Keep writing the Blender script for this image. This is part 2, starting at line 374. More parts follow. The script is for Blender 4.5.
--
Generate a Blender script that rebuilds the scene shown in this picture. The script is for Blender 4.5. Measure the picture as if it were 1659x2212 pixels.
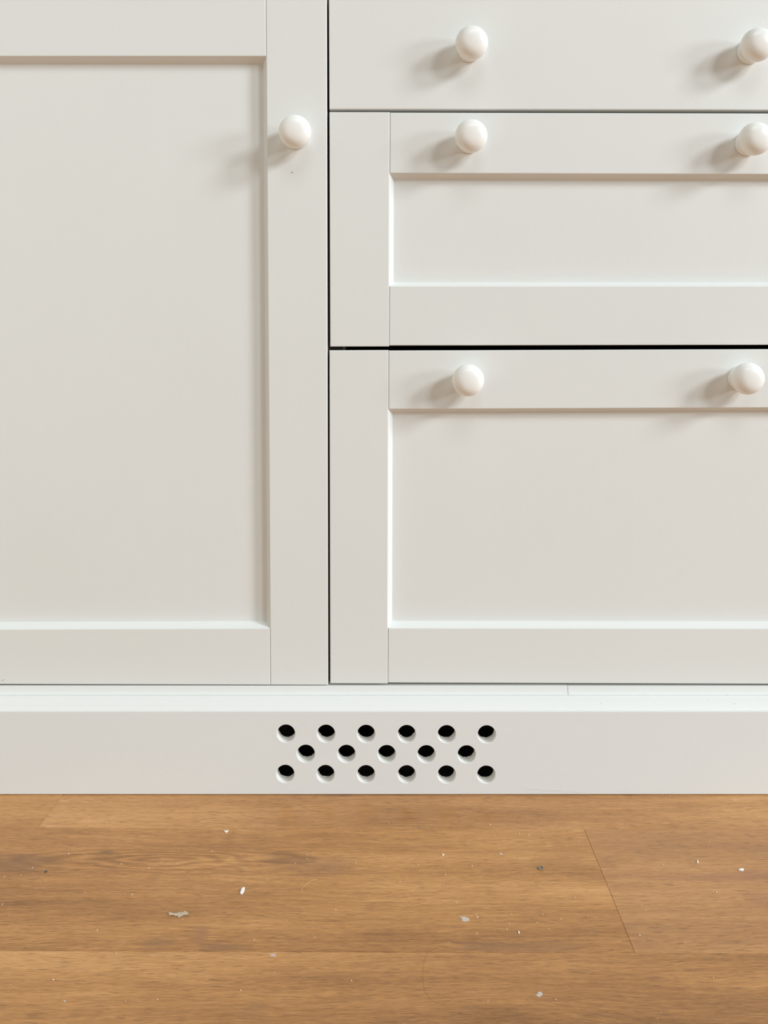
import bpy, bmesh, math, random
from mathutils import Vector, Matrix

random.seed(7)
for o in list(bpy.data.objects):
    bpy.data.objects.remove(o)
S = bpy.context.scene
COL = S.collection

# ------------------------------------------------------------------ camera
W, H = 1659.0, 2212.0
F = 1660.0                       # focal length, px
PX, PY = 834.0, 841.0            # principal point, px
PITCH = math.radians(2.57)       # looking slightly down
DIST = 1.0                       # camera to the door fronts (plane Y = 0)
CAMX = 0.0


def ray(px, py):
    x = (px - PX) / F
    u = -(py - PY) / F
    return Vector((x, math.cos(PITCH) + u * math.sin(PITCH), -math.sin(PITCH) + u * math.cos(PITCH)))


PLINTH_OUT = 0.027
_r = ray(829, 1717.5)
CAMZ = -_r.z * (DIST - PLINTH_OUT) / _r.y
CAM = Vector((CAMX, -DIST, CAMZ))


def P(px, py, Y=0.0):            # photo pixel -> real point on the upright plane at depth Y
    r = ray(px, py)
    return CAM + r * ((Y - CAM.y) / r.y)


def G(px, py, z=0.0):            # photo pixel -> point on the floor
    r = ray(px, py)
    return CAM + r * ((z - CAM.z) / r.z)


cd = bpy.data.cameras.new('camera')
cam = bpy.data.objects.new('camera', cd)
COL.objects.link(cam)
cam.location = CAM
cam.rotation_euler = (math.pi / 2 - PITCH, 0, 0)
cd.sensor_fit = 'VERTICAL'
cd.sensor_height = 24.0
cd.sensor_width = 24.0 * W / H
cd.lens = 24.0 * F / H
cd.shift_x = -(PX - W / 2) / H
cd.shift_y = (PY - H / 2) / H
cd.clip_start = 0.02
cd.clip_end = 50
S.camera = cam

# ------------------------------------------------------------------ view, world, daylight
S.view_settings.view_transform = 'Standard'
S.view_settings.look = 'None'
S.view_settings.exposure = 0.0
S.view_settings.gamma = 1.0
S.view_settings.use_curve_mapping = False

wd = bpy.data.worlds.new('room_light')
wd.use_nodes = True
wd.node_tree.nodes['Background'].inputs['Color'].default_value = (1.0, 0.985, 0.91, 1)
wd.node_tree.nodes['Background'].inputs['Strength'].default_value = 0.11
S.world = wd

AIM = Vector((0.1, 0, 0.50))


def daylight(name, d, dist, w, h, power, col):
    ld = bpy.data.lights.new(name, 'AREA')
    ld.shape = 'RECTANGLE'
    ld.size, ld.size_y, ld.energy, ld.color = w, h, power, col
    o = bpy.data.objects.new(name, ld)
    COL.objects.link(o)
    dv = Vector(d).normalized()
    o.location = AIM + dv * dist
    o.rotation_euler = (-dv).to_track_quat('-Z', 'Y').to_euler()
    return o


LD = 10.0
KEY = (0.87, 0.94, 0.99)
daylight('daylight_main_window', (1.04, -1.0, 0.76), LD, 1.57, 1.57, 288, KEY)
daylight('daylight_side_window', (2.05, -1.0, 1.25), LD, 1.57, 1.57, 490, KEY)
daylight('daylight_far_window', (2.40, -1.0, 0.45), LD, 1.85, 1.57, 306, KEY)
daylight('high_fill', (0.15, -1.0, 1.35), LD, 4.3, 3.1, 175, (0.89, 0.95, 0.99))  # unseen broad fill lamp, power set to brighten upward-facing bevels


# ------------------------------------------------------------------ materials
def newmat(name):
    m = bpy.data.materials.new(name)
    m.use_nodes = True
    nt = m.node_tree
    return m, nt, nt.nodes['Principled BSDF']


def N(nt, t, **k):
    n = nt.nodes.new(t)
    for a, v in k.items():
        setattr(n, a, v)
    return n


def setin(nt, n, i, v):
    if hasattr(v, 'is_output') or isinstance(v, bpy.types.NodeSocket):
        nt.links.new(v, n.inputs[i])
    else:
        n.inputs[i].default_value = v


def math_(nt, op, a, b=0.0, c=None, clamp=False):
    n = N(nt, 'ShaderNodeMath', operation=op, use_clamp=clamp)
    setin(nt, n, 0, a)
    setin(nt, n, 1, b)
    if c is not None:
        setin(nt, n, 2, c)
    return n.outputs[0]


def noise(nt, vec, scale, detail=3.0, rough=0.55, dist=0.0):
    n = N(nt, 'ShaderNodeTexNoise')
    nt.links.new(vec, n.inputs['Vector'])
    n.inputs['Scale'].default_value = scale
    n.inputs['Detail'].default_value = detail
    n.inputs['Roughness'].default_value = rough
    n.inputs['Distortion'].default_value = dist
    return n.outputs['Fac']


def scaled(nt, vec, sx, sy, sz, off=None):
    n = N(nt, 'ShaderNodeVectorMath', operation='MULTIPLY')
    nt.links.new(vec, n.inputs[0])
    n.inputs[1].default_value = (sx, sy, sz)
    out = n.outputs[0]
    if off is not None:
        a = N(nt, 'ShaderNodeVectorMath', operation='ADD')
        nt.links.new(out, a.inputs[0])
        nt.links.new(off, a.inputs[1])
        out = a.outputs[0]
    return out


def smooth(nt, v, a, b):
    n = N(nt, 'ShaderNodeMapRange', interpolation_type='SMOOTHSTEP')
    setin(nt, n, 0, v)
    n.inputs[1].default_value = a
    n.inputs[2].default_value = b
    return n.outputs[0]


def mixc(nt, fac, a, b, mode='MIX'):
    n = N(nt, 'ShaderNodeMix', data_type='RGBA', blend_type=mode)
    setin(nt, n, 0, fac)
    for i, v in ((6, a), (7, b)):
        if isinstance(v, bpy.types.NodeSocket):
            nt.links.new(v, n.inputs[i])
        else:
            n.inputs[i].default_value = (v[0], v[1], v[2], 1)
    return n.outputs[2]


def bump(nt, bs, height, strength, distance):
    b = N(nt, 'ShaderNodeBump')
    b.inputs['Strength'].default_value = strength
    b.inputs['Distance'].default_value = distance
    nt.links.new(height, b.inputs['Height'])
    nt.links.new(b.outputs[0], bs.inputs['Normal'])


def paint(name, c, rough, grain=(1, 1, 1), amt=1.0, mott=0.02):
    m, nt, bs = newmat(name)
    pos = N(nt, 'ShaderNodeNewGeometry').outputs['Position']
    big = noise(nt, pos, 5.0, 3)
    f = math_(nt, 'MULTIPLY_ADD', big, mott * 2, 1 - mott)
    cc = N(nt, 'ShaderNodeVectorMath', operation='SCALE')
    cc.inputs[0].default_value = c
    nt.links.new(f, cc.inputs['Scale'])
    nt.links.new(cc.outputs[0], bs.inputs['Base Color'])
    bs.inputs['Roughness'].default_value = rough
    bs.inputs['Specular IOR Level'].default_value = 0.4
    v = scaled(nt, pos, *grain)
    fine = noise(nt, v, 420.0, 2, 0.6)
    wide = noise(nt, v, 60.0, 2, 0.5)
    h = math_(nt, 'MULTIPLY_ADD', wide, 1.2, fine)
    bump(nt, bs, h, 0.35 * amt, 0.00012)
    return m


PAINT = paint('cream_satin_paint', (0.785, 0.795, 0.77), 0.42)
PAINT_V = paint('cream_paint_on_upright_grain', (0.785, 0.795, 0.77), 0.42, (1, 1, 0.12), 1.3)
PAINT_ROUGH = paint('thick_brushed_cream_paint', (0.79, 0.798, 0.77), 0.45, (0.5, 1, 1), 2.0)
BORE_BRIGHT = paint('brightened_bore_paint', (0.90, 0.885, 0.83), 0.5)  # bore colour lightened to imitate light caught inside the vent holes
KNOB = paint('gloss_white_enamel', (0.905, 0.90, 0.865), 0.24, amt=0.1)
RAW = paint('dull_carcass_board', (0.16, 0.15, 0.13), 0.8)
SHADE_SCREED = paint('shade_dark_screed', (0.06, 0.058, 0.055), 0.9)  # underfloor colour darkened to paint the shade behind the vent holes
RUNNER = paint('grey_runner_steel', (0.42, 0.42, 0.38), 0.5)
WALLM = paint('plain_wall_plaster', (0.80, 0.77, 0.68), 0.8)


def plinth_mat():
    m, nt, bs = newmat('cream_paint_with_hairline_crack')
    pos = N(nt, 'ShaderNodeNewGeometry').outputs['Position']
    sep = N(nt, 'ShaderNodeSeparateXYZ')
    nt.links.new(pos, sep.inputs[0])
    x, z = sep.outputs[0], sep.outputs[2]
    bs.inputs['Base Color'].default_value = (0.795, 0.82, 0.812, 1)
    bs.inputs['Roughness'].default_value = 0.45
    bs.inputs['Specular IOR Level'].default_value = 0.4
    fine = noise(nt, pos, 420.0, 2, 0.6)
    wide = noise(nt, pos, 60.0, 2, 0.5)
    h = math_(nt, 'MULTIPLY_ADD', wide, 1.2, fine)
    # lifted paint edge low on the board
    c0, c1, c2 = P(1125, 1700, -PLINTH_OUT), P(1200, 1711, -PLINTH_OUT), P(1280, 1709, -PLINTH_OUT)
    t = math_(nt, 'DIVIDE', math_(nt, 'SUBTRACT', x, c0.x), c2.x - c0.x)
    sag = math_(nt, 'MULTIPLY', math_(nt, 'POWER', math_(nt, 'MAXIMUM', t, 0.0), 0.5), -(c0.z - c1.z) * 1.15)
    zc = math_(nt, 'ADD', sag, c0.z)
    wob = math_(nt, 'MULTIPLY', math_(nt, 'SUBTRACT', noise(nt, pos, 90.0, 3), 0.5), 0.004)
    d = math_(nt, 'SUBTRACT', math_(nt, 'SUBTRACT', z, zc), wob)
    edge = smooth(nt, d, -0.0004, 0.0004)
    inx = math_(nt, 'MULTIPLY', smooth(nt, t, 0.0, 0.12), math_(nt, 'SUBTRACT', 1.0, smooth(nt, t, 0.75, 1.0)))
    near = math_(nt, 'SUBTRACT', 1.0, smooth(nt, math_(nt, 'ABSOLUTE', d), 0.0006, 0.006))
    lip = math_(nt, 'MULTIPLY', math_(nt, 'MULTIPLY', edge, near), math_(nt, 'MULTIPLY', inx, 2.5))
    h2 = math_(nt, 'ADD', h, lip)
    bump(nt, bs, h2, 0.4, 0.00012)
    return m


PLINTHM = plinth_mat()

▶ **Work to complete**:
From the material above, reproduce only what runs from the line holding "Generate a Blender" down to the line holding "COL = S.collection", both included, pictures excluded.

▶ **Written answer**:
Generate a Blender script that rebuilds the scene shown in this picture. The script is for Blender 4.5. Measure the picture as if it were 1659x2212 pixels.
import bpy, bmesh, math, random
from mathutils import Vector, Matrix

random.seed(7)
for o in list(bpy.data.objects):
    bpy.data.objects.remove(o)
S = bpy.context.scene
COL = S.collection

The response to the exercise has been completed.